Mr. Haplo writes: "Looks like SBC's at it again. According to this story, SBC wants to change everyone's DSL connection to PPPoE. The article goes on to say that the California Public Utilities Commission and the ISP Association are filing complaints against SBC and PacBell over this. It doesn't mention anything about SDSL connections, however, so I don't know what they'll do, if anything, about them. They do say that business services would be left alone, though, so I assume this means just about any SDSL services (I hope!). Someone needs to take a baseball bat to SBC's executives."

2 of 326 comments (clear)

  1. SWB: PPPoE for Basic, straight E-net for Premium by Anonymous Coward · · Score: 3, Insightful
    I just became a SWB DSL customer (it's a lot cheaper than ISDN, which I'll be turning off soon). Their "basic" ($49.95) service does PPPoE; their "advanced" ($64.95) gives you plain old Ethernet framing and 5 static IPs. (/29, your router gets the address right below the broadcast address). Oddly, upload speeds were much faster with the Basic service; apparently it's not rate-capped (at least in my area, a newly-wired part of St. Louis), while "advanced" is (I'm paying for 384/128, and getting about 1.5M/170).

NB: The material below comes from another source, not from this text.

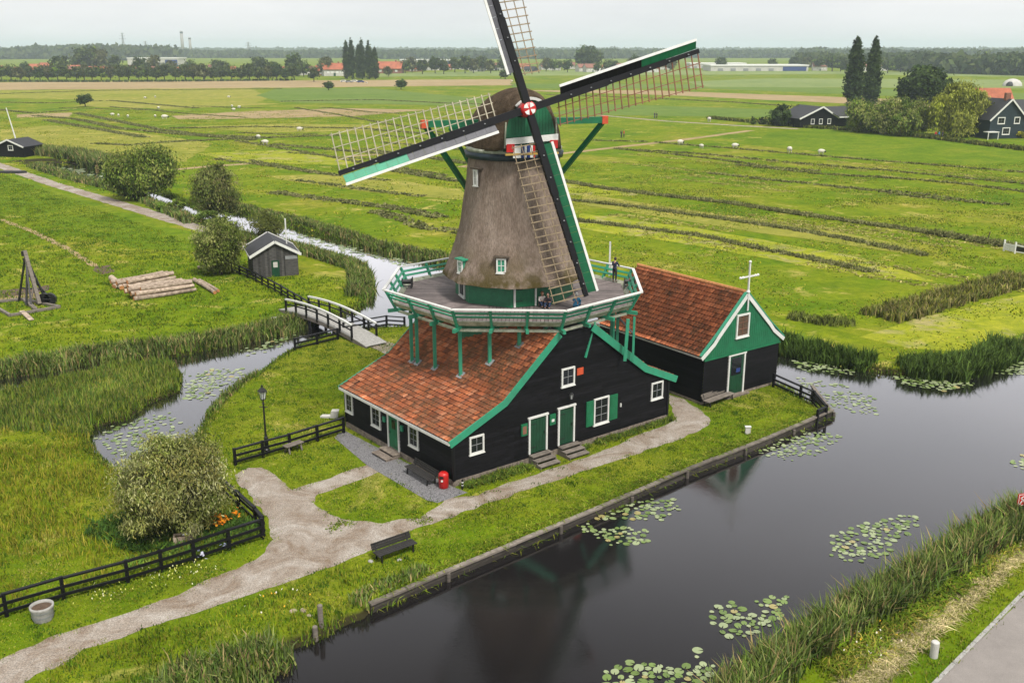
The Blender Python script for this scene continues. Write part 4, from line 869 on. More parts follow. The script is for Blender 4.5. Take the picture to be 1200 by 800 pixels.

    This looks to me like a way for Bell to squeeze ISPs out of their "advanced" market. I suspect that that will then be followed by a price hike. Sigh.

  2. pppoe isn't that bad by egomaniac · · Score: 3, Insightful

    I have a Linksys router (Etherfast Cable/DSL) which makes it pretty seamless. When I first try to pull up a web page, it takes a few seconds as the router connects, and then after that it's fine. That's all there is to it.

    I would absolutely despise PPPOE if I had to manually initiate a connection every time I wanted to do something, but having your router connect on demand for your entire home network mostly eliminates the pain.